Achevons cependant l'inventaire de la cellule. Une table à vitrine en dépare la religieuse ordonnance, a le tort de faire penser à quelque exhibition de musée. On a réuni là les objets les plus divers: le crucifix que Chateaubriand pressa de ses mains défaillantes, et avec lequel il se promettait de «descendre hardiment dans l'éternité», s'y voit, étendu sur un coussin, à côté d'un manuscrit du Congrès de Vérone, dédié à la comtesse-douairière de Combourg… Par ailleurs, dans la pièce, plus rien qu'une armoire massive à grosses moulures et—détail que je m'en voudrais de laisser échapper—un coffre, un de ces lourds coffres paysans, à couvercle plat, comme il ne s'en rencontre plus guère que dans nos fermes de Basse-Bretagne, où ils servent tout ensemble de banc pour s'asseoir et de bahut pour serrer les vieux haillons. A la suite de quelles aventures, ce meuble, aussi barbare que ceux qui durent orner la hutte de Ségenax, père de Velléda, passa-t-il en la propriété de l'auteur des Martyrs?
Un de nos compagnons de pèlerinage incline à croire que c'est le même qui fut, dit-il, offert à Chateaubriand, par un gentilhomme vannetais, comme une relique des guerres chouannes. Un redoutable chef de bande, traqué par les Bleus, s'était caché au fond de ce coffre, à peine assez grand pour le contenir, et, pendant que l'ennemi s'obstinait à perquisitionner dans la maison, avait préféré se laisser mourir d'asphyxie, plutôt que de compromettre ses hôtes en se livrant… C'est une note funèbre de plus dans ce mélancolique asile de choses défuntes, semblable à ces sépultures des anciens âges où quelques vases de terre et quelques anneaux de métal sont tout ce qui reste d'Achille ou d'Agamemnon.
VI
Je me suis attardé longtemps sur le chemin de ronde qui suit le couronnement du château.
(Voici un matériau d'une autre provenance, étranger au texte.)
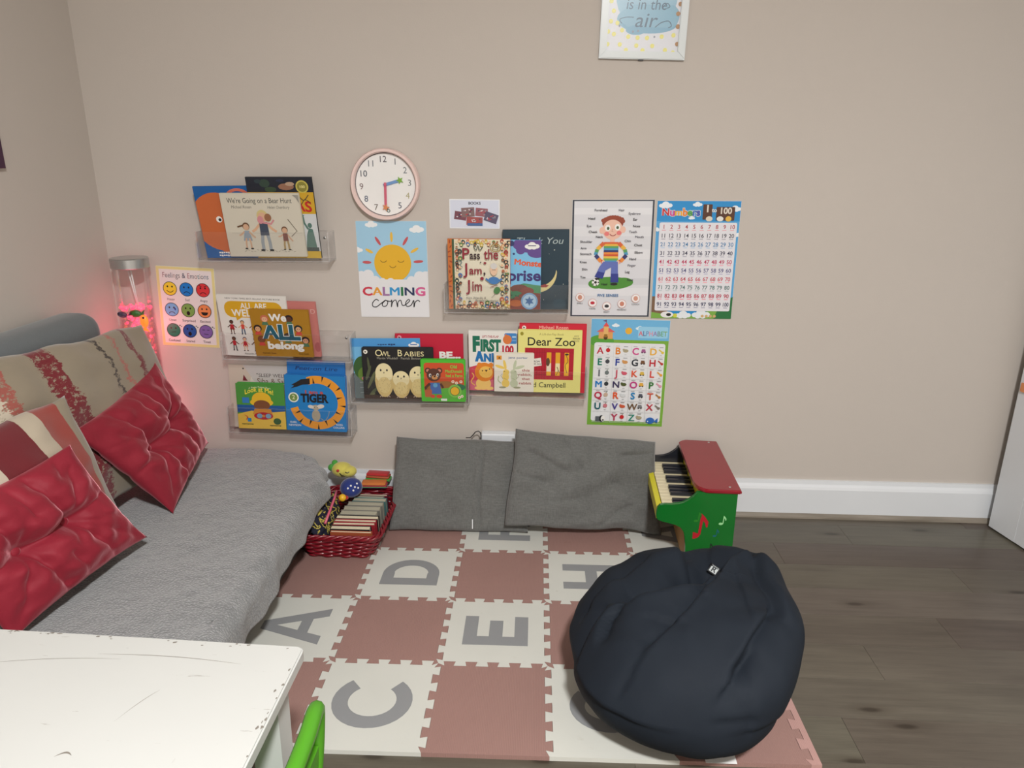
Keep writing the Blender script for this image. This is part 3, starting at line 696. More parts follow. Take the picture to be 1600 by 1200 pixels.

La pluie avait fait trêve. Les nuages couraient, chassés par un vent plus fort, un de ces fougueux vents d'Ouest dont l'adolescent de Combourg dit qu'ils servirent de «jouets à ses caprices et d'ailes à ses songes». Çà et là, dans le gris mouvant de ce ciel en marche, des trouées d'azur pâle s'ouvraient, que les approches du soir teintaient de fine émeraude. Tantôt par la lucarne d'une tour de guet, tantôt par l'embrasure d'un créneau, j'ai promené mes regards sur tout l'horizon. La vue est d'une ampleur superbe, et plus mouvementée que je ne me l'étais figuré tout d'abord. Au moins dans son ensemble, c'est bien celle, à n'en point douter, que les yeux de Chateaubriand contemplèrent. On le sent, à l'impétuosité vertigineuse avec laquelle s'évoquent soudain les souvenirs, à la vie surtout dont ils s'animent spontanément au contact des images réelles. La confrontation, cette fois, ne cause plus aucun mélange irritant d'incertitude et de trouble.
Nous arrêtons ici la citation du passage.